Memandang sebelah mata
Rasulullah karena abtar akhirnya ditinggalkan. Pasalnya, syiar
Islam makin menggema di sekeliling Mekah. Nabi Muhammad lalu pindah ke
oasis subur. Walau belum ada dinasti Islam, tetapi, timbul permusuhan di
keluarga suci Rasulullah. Perang dingin tersebut melibatkan para istri
Nabi Muhammad.
Aisyah, Hafsah serta
Saudah merupakan kubu trio maut. Trisula lain terdiri atas Ummu Salamah
bersama Zainab binti Jahsy yang dipimpin Fatimah az-Zahra, putri
Rasulullah. Ketika Shafiyah menjadi istri Nabi Muhammad, ia bingung
melihat permusuhan sesama istri. Shafiyah yang keturunan ningrat Yahudi
dari bani Nadir lantas mendekati Fatimah. Shafiyah memberinya perhiasan
emas sebagai lambang persahabatan.
Pertentangan dan
persaingan berputar pada masalah rumah tangga. Fatimah ikut arus karena
geram. Syahdan, di suatu hari yang tak diketahui tanggalnya. Aisyah
masuk ke kamar Fatimah yang sedang keluar. Aisyah meloncati jendela yang
menghubungkan bilik Rasulullah dengan kamar Fatimah. Ultimatum Fatimah
kepada ayahnya: “Tutup jendela itu!” Nabi Muhammad akhirnya menutup
jendela supaya perang dingin mencair, tidak mendidih.
Sekali peristiwa,
Shafiyah menangis.
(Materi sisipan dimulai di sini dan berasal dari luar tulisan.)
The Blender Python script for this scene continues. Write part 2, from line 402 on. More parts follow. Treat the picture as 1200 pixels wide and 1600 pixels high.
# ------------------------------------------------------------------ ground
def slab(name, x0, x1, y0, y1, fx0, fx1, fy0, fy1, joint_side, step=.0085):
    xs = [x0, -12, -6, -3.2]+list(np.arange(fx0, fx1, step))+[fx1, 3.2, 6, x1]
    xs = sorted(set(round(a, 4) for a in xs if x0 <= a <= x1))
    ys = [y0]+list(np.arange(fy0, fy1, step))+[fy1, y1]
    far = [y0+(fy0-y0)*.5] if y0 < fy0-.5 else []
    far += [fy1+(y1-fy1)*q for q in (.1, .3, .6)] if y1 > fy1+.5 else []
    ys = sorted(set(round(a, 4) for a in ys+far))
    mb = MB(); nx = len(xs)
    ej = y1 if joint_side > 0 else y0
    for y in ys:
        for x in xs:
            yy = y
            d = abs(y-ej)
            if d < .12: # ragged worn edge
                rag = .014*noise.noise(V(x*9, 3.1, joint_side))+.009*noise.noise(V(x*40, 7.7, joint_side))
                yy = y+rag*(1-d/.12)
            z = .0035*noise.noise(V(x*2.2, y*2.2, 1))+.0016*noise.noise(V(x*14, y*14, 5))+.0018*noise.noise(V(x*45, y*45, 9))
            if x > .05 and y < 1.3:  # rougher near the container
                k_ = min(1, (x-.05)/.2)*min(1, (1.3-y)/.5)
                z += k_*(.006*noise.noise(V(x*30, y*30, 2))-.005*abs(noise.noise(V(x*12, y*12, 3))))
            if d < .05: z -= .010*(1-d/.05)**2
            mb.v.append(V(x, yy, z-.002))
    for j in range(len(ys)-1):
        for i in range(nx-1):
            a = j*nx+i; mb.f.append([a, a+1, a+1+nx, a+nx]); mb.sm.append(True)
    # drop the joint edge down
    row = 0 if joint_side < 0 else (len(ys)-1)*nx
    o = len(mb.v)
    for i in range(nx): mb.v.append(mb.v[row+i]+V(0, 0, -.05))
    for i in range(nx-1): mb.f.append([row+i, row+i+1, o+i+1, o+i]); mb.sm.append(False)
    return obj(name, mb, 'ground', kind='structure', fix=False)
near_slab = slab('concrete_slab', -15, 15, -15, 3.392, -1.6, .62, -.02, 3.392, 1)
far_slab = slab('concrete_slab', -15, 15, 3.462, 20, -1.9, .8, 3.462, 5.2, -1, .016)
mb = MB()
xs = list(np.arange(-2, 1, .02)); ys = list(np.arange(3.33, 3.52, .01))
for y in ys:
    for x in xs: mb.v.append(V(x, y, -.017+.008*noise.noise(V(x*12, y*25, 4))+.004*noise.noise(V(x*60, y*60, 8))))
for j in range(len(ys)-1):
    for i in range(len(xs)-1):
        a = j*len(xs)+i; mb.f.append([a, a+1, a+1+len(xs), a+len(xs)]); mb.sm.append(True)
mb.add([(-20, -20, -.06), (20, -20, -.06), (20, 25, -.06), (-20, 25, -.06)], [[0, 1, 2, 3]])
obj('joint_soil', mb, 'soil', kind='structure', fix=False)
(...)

Hati Shafiyah perih oleh ejekan Aisyah serta
Hafsah. Rasulullah menenangkan. “Katakan pada mereka. Suamiku
Nabi Muhammad. Ayahku Nabi Harun. Pamanku Nabi Musa”.
Saat Rasulullah
mangkat, maka, seluruh 11 istrinya dinyatakan janda seumur hidup. Ada dua
hikmah mengapa mereka tak diperkenankan kawin.
Pertama, kelak
suami terakhir yang menemani di Surga. Jika Nabi Muhammad menjadi
pendamping terakhir, berarti ia menjadi suami mereka di
Surga.
Kedua, janda
Rasulullah tidak boleh menikah guna menghindarkan mereka melahirkan anak.
Resiko terbesar yang dialami kaum Muslim yakni perpecahan akibat anak yang
dilahirkan. Kuat dugaan mereka mendirikan dinasti. Sebab, mengaku
punya pertalian dengan Nabi Muhammad.